:: What is asked ::
Each line that follows is to be retyped exactly.

:: Data block ::
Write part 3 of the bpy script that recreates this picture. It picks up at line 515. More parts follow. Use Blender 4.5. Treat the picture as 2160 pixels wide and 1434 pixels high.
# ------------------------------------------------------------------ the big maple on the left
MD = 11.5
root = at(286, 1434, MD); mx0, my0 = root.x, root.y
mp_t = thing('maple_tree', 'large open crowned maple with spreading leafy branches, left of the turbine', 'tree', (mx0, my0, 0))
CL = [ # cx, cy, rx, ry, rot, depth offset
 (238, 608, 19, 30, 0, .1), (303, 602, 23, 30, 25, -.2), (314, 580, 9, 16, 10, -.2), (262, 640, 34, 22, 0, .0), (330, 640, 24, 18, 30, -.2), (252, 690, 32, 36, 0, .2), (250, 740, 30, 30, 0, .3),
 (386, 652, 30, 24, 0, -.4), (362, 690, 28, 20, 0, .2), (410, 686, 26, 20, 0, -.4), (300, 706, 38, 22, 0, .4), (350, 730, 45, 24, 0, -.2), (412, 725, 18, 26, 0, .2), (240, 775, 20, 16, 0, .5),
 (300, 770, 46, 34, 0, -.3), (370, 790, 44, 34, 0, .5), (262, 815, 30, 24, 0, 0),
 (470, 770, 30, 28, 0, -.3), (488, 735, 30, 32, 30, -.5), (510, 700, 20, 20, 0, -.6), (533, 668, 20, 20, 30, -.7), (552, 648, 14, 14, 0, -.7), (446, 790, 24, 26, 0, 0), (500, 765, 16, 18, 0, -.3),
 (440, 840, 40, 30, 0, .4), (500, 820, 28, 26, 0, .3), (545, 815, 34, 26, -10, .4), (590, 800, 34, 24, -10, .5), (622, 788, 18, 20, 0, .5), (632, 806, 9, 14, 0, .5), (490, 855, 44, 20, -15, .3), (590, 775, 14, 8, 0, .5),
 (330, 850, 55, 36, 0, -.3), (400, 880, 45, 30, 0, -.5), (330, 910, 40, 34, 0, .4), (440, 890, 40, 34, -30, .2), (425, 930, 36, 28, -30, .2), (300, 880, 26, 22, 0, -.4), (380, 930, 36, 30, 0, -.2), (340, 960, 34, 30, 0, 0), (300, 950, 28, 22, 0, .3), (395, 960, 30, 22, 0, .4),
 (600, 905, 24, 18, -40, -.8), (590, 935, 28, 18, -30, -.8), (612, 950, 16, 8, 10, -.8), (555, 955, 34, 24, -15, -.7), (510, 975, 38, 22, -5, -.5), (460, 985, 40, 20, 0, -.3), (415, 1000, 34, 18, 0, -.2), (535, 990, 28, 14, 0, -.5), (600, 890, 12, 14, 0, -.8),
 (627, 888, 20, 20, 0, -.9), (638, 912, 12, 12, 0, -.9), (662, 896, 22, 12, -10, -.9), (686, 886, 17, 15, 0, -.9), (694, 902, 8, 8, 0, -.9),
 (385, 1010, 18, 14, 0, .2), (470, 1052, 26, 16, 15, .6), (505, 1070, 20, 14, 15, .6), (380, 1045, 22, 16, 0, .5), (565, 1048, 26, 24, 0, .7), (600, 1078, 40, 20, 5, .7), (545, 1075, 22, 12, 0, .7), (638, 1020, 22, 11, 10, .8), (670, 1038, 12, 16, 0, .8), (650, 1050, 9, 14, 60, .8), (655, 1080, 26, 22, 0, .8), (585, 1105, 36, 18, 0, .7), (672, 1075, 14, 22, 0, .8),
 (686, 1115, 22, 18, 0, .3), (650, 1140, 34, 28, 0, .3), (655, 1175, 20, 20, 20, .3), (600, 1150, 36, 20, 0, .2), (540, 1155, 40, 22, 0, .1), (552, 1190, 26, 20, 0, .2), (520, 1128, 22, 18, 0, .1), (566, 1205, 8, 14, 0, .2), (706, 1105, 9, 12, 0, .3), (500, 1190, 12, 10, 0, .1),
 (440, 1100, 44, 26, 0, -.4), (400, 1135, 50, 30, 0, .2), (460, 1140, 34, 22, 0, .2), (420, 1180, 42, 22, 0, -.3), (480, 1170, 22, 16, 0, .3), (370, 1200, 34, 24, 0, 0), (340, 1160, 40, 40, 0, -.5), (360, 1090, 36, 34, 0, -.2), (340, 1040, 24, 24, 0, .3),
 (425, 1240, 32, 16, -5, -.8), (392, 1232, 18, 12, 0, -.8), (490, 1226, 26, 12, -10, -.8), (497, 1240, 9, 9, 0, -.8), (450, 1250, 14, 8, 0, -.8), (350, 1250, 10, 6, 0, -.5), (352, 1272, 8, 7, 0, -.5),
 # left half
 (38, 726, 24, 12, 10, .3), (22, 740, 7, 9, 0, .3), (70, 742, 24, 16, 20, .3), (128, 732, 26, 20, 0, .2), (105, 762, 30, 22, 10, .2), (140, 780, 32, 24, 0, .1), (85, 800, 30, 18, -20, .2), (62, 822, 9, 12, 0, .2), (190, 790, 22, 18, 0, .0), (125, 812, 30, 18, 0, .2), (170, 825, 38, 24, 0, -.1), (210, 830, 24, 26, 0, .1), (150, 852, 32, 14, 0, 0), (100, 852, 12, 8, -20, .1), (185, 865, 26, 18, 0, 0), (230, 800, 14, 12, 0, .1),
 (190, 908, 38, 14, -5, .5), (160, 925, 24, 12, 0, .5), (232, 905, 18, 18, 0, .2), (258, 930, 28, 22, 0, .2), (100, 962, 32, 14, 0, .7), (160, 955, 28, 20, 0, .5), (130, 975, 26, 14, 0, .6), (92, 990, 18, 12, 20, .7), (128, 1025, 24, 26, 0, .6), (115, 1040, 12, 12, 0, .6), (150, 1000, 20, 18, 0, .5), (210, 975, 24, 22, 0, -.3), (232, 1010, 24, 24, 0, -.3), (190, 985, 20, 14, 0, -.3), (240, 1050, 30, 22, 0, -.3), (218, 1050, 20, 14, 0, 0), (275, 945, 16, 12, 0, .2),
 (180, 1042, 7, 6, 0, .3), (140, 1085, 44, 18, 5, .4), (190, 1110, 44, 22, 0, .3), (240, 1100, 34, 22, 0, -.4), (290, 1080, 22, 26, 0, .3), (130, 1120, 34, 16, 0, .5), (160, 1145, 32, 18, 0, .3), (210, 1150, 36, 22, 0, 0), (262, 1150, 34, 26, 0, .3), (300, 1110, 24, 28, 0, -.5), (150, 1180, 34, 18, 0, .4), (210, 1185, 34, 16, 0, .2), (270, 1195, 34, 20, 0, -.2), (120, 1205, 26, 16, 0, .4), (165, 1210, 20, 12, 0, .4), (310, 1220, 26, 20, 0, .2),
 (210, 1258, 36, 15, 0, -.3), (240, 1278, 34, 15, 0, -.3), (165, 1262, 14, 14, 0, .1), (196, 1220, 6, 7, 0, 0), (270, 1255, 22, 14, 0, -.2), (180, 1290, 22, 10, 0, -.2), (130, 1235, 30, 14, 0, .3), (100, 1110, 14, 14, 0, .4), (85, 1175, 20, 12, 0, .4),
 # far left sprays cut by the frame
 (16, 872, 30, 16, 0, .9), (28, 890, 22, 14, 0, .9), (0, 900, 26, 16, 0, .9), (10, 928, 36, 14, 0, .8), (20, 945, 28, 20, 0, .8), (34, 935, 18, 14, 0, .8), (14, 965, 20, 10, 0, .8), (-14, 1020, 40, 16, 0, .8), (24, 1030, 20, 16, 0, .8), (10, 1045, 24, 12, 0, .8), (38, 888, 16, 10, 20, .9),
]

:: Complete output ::
Write part 3 of the bpy script that recreates this picture. It picks up at line 515. More parts follow. Use Blender 4.5. Treat the picture as 2160 pixels wide and 1434 pixels high.
# ------------------------------------------------------------------ the big maple on the left
MD = 11.5
root = at(286, 1434, MD); mx0, my0 = root.x, root.y
mp_t = thing('maple_tree', 'large open crowned maple with spreading leafy branches, left of the turbine', 'tree', (mx0, my0, 0))
CL = [ # cx, cy, rx, ry, rot, depth offset
 (238, 608, 19, 30, 0, .1), (303, 602, 23, 30, 25, -.2), (314, 580, 9, 16, 10, -.2), (262, 640, 34, 22, 0, .0), (330, 640, 24, 18, 30, -.2), (252, 690, 32, 36, 0, .2), (250, 740, 30, 30, 0, .3),
 (386, 652, 30, 24, 0, -.4), (362, 690, 28, 20, 0, .2), (410, 686, 26, 20, 0, -.4), (300, 706, 38, 22, 0, .4), (350, 730, 45, 24, 0, -.2), (412, 725, 18, 26, 0, .2), (240, 775, 20, 16, 0, .5),
 (300, 770, 46, 34, 0, -.3), (370, 790, 44, 34, 0, .5), (262, 815, 30, 24, 0, 0),
 (470, 770, 30, 28, 0, -.3), (488, 735, 30, 32, 30, -.5), (510, 700, 20, 20, 0, -.6), (533, 668, 20, 20, 30, -.7), (552, 648, 14, 14, 0, -.7), (446, 790, 24, 26, 0, 0), (500, 765, 16, 18, 0, -.3),
 (440, 840, 40, 30, 0, .4), (500, 820, 28, 26, 0, .3), (545, 815, 34, 26, -10, .4), (590, 800, 34, 24, -10, .5), (622, 788, 18, 20, 0, .5), (632, 806, 9, 14, 0, .5), (490, 855, 44, 20, -15, .3), (590, 775, 14, 8, 0, .5),
 (330, 850, 55, 36, 0, -.3), (400, 880, 45, 30, 0, -.5), (330, 910, 40, 34, 0, .4), (440, 890, 40, 34, -30, .2), (425, 930, 36, 28, -30, .2), (300, 880, 26, 22, 0, -.4), (380, 930, 36, 30, 0, -.2), (340, 960, 34, 30, 0, 0), (300, 950, 28, 22, 0, .3), (395, 960, 30, 22, 0, .4),
 (600, 905, 24, 18, -40, -.8), (590, 935, 28, 18, -30, -.8), (612, 950, 16, 8, 10, -.8), (555, 955, 34, 24, -15, -.7), (510, 975, 38, 22, -5, -.5), (460, 985, 40, 20, 0, -.3), (415, 1000, 34, 18, 0, -.2), (535, 990, 28, 14, 0, -.5), (600, 890, 12, 14, 0, -.8),
 (627, 888, 20, 20, 0, -.9), (638, 912, 12, 12, 0, -.9), (662, 896, 22, 12, -10, -.9), (686, 886, 17, 15, 0, -.9), (694, 902, 8, 8, 0, -.9),
 (385, 1010, 18, 14, 0, .2), (470, 1052, 26, 16, 15, .6), (505, 1070, 20, 14, 15, .6), (380, 1045, 22, 16, 0, .5), (565, 1048, 26, 24, 0, .7), (600, 1078, 40, 20, 5, .7), (545, 1075, 22, 12, 0, .7), (638, 1020, 22, 11, 10, .8), (670, 1038, 12, 16, 0, .8), (650, 1050, 9, 14, 60, .8), (655, 1080, 26, 22, 0, .8), (585, 1105, 36, 18, 0, .7), (672, 1075, 14, 22, 0, .8),
 (686, 1115, 22, 18, 0, .3), (650, 1140, 34, 28, 0, .3), (655, 1175, 20, 20, 20, .3), (600, 1150, 36, 20, 0, .2), (540, 1155, 40, 22, 0, .1), (552, 1190, 26, 20, 0, .2), (520, 1128, 22, 18, 0, .1), (566, 1205, 8, 14, 0, .2), (706, 1105, 9, 12, 0, .3), (500, 1190, 12, 10, 0, .1),
 (440, 1100, 44, 26, 0, -.4), (400, 1135, 50, 30, 0, .2), (460, 1140, 34, 22, 0, .2), (420, 1180, 42, 22, 0, -.3), (480, 1170, 22, 16, 0, .3), (370, 1200, 34, 24, 0, 0), (340, 1160, 40, 40, 0, -.5), (360, 1090, 36, 34, 0, -.2), (340, 1040, 24, 24, 0, .3),
 (425, 1240, 32, 16, -5, -.8), (392, 1232, 18, 12, 0, -.8), (490, 1226, 26, 12, -10, -.8), (497, 1240, 9, 9, 0, -.8), (450, 1250, 14, 8, 0, -.8), (350, 1250, 10, 6, 0, -.5), (352, 1272, 8, 7, 0, -.5),
 # left half
 (38, 726, 24, 12, 10, .3), (22, 740, 7, 9, 0, .3), (70, 742, 24, 16, 20, .3), (128, 732, 26, 20, 0, .2), (105, 762, 30, 22, 10, .2), (140, 780, 32, 24, 0, .1), (85, 800, 30, 18, -20, .2), (62, 822, 9, 12, 0, .2), (190, 790, 22, 18, 0, .0), (125, 812, 30, 18, 0, .2), (170, 825, 38, 24, 0, -.1), (210, 830, 24, 26, 0, .1), (150, 852, 32, 14, 0, 0), (100, 852, 12, 8, -20, .1), (185, 865, 26, 18, 0, 0), (230, 800, 14, 12, 0, .1),
 (190, 908, 38, 14, -5, .5), (160, 925, 24, 12, 0, .5), (232, 905, 18, 18, 0, .2), (258, 930, 28, 22, 0, .2), (100, 962, 32, 14, 0, .7), (160, 955, 28, 20, 0, .5), (130, 975, 26, 14, 0, .6), (92, 990, 18, 12, 20, .7), (128, 1025, 24, 26, 0, .6), (115, 1040, 12, 12, 0, .6), (150, 1000, 20, 18, 0, .5), (210, 975, 24, 22, 0, -.3), (232, 1010, 24, 24, 0, -.3), (190, 985, 20, 14, 0, -.3), (240, 1050, 30, 22, 0, -.3), (218, 1050, 20, 14, 0, 0), (275, 945, 16, 12, 0, .2),
 (180, 1042, 7, 6, 0, .3), (140, 1085, 44, 18, 5, .4), (190, 1110, 44, 22, 0, .3), (240, 1100, 34, 22, 0, -.4), (290, 1080, 22, 26, 0, .3), (130, 1120, 34, 16, 0, .5), (160, 1145, 32, 18, 0, .3), (210, 1150, 36, 22, 0, 0), (262, 1150, 34, 26, 0, .3), (300, 1110, 24, 28, 0, -.5), (150, 1180, 34, 18, 0, .4), (210, 1185, 34, 16, 0, .2), (270, 1195, 34, 20, 0, -.2), (120, 1205, 26, 16, 0, .4), (165, 1210, 20, 12, 0, .4), (310, 1220, 26, 20, 0, .2),
 (210, 1258, 36, 15, 0, -.3), (240, 1278, 34, 15, 0, -.3), (165, 1262, 14, 14, 0, .1), (196, 1220, 6, 7, 0, 0), (270, 1255, 22, 14, 0, -.2), (180, 1290, 22, 10, 0, -.2), (130, 1235, 30, 14, 0, .3), (100, 1110, 14, 14, 0, .4), (85, 1175, 20, 12, 0, .4),
 # far left sprays cut by the frame
 (16, 872, 30, 16, 0, .9), (28, 890, 22, 14, 0, .9), (0, 900, 26, 16, 0, .9), (10, 928, 36, 14, 0, .8), (20, 945, 28, 20, 0, .8), (34, 935, 18, 14, 0, .8), (14, 965, 20, 10, 0, .8), (-14, 1020, 40, 16, 0, .8), (24, 1030, 20, 16, 0, .8), (10, 1045, 24, 12, 0, .8), (38, 888, 16, 10, 20, .9),
]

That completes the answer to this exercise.